Unlike many of the other young performers in this issue, Ellen Page doesn’t have a No. 1 album or legions of screaming tween fans. The 20-year-old Nova Scotia native is a Serious Actor, and as such, she has already tackled half a dozen roles so challenging they would give even her middle-aged peers pause.

In “Mouth to Mouth,” Page played a runaway adopted by a cult of well-meaning skinheads who loses her virginity a la “Hounddog.” In “Hard Candy,” she courted controversy as a nervy 14-year-old who punishes a would-be pedophile. Earlier this year, she went from vigilante to victim in “An American Crime,” the true story of an Indiana teen who was locked in a basement and tortured.

“It’s not like I’m some sadistic individual that has purposefully sought out dark, dark material. It just often happens to be the characters that have felt the most honest and that I’ve wanted to play,” says Page, who also made time to play Kitty Pryde in last summer’s “X-Men 3.” “The last two films I’ve shot have been comedies or ‘lighter films.'”

First out of the gate is “Juno,” provocative in its own right, in which Page plays a sardonic teen, knocked up by “Superbad’s” Michael Cera, who decides to give her child up for adoption. Simply put, the movie will make Page a star.

“I read the script a couple years ago, and I really connected to this girl,” she says. “She was like a lot of people I know, but branching away from that common stereotype (of shallow, silly teens) in popular media. Pretty much all I wanted was to play Juno — I was kind of obsessive about it.”

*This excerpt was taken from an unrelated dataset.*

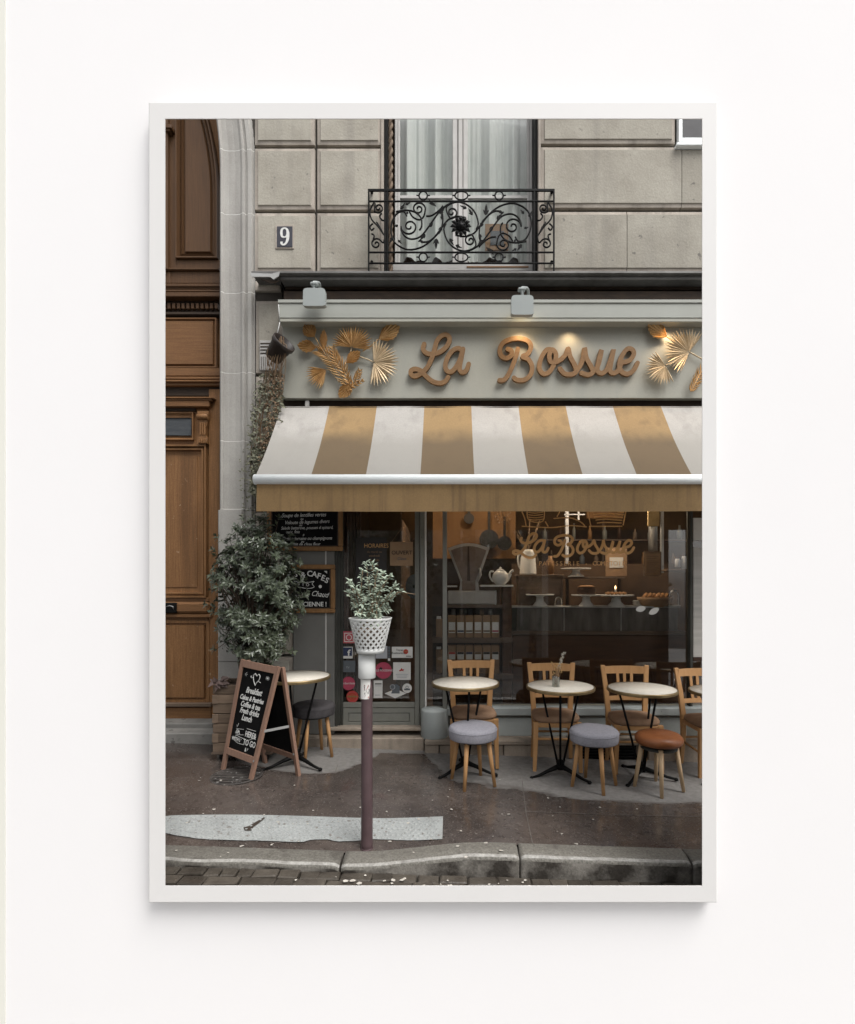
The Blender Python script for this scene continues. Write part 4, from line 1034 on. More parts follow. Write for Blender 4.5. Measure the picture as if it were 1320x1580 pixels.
mb = MB(); c = at(671, 1138, 4.99); mb.lathe([(.128, 0), (.132, .02), (.130, .26), (.125, .275), (.0, .285)], (c.x, c.y + .02, c.z), 32); mb.build('rounded_plinth', m_plinth, shop)
sp_('threshold', m_step, 504, 1123, 656, 1128, 5.0, .3, .006)
# step in front of the shop
stp = thing('shop_step', None, None); stp['kind'] = 'structure'
def step_block(x0, x1, z1, z0off, D, depth):
    a = (x0 - PX) * D / F; b = (x1 - PX) * D / F; z0 = ground((a + b) / 2) - .08
    MB().box(a + .002, b - .002, D, D + depth, z0, z1, .008).build('step_stone', m_step, stp)
zs = at(0, 1142.5, 4.86).z
for a, b in ((396, 505), (505.5, 655)): step_block(a, b, zs - .0, 0, 4.93, .3)
for a, b in ((655.5, 678), (678.5, 777), (777.5, 905), (905.5, 1000), (1000.5, 1110), (1110.5, 1260)):
    step_block(a, b, zs - .044, 0, 4.865, .3); step_block(a, b, zs, 0, 4.855, .31) if False else None
for a, b in ((655.5, 760), (760.5, 880), (880.5, 1010), (1010.5, 1260)):
    A_ = (a - PX) * 4.85 / F; B_ = (b - PX) * 4.85 / F; MB().box(A_ + .001, B_ - .001, 4.845, 5.16, zs - .040, zs, .006).build('step_nosing', m_step, stp)
vt = thing('vent_grille', 'black slatted vent grille in the stone step behind the stools', 'vent grille', at(935, 1165, 4.86))
bp('vent_void_sheet', m_void, 897, 1151, 982, 1172, 4.858, .01, 0, vt)
for k in range(4): bp('bar', m_iron, 897, 1153 + 4.8 * k, 982, 1155.4 + 4.8 * k, 4.845, .015, .001, vt)

# gilt lettering on the window
pane = [o for o in shop.children if o.name.startswith('window_glass')][0]
DWL = DG - .0025
wl = thing('window_lettering', 'amber painted La Bossue lettering with a drawing of kitchenware on the shop window', 'window lettering', at(888, 850, DWL))
def wmap(P): return [(790 + (x - 630) * .60 if x < 740 else 854 + (x - 768) * .575, 822 + (y - 514) * .50) for x, y in P]
for k, S in GL.items():
    for j, s_ in enumerate(S):
        mb = MB(); ribbon(mb, wmap(s_), 4.2, DWL - .0003 * j, .001, .0008); mb.build('letter', m_amber, wl)
def caps(s, x0, x1, y, h):
    for i, ch in enumerate(s):
        if ch != ' ': text(ch, 'letter', x0 + (x1 - x0) * i / (len(s) - 1), y, DWL, h, m_amber, wl, ext=.0003)
caps('PATISSERIE - COMPTOIR', 834, 963, 872.5, 6.8)
def wline(P, w=1.6, mat=None): mb = MB(); ribbon(mb, P, w, DWL, .001, .0006, 5); mb.build('drawn_line', mat or m_amber, wl)
for P in ([(806, 812), (850, 814), (880, 811), (905, 813)], [(806, 790), (810, 800), (812, 811)], [(814, 780), (816, 802), (838, 804), (840, 780)], [(842, 805), (846, 812)], [(855, 800), (880, 799), (897, 806), (903, 812)], [(868, 782), (860, 797)],
          [(905, 780), (912, 811)], [(968, 780), (962, 810)], [(910, 812), (960, 812)]): wline(P)
for k in range(5): wline([(816, 787 + 3.6 * k), (826, 788 + 3.6 * k), (838, 786.5 + 3.6 * k)], 1.2)
for k in range(6): wline([(912 + 2 * k, 784 + 4.6 * k), (935, 782 + 4.8 * k), (964 - k, 786 + 4.2 * k)], 1.5)
for (px, py, rx, an) in ((989, 939.5, 7.6, -.2), (1009.5, 943, 8.6, -.5)):
    q = []
    for k in range(16):
        a = 2 * PI * k / 16; x = rx * math.cos(a); y = 4.6 * math.sin(a) * (1 - .25 * math.cos(a) ** 2); q.append((px + x * math.cos(an) - y * math.sin(an), py + x * math.sin(an) + y * math.cos(an)))
    tag(MB().ppoly(q, DG - .003, .001).build('oval_sticker', m_paper), 'white oval sticker on the shop window, %s' % ('the rounder one nearer the cake stands' if px < 1000 else 'the pointed tilted one nearer the bread basket'), 'sticker', 'white oval stickers on the window')

# ------------------------------------------------------------------ inside the shop
room = thing('shop_room', None, None); room['kind'] = 'structure'
def ip(name, mat, x0, y0, x1, y1, D, depth, bev=.003, parent=room): return MB().pbox(x0, y0, x1, y1, D, depth, bev).build(name, mat, parent)
MB().box(-1.35, 5.6, 5.2, 8.6, .06, .12).build('room_floor', m_shelfw, room)
MB().box(-1.35, 5.6, 8.6, 8.7, .1, 3.4).build('room_wall', m_interior, room)
MB().box(-1.42, -1.35, 5.25, 8.7, .1, 3.4).build('room_wall', m_interior, room); MB().box(5.6, 5.7, 5.25, 8.7, .1, 3.4).build('room_wall', m_interior, room)
MB().box(-1.42, 5.7, 5.2, 8.7, 3.3, 3.4).build('room_ceiling', m_interior, room)
MB().box(-.55, -.50, 5.2, 6.4, .12, 3.3).build('partition', m_interior, room)
ip('amber_panel', m_orange, 668, 700, 796, 862, 6.6, .05)
ip('amber_panel', m_orange, 906, 700, 962, 800, 6.9, .05)
def deco(name, cat, label, group=None, loc=(760, 900, 5.5)): return thing(name, label, cat, at(*loc), group)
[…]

And though edgy is the way she likes it, Page admits, “You have to be really, really careful when children and adolescents are being thrust into intense situations, because as much as acting isn’t real, it’s not exactly make-believe. You’re going to those places in your heart and in your mind.”

Recent breakthrough: Roger Ebert raved of her “Oscar-caliber” turn in “Juno.”

Role model: “I’m a massive Sissy Spacek fan. I mean, ‘Badlands’? Ridiculous! I think maybe you had to be a teenager in the ’70s to have a career like that.”

What’s next: Laffer “Smart People” next spring. Waiting for the greenlight on lesbian werewolf movie “Jack and Diane.”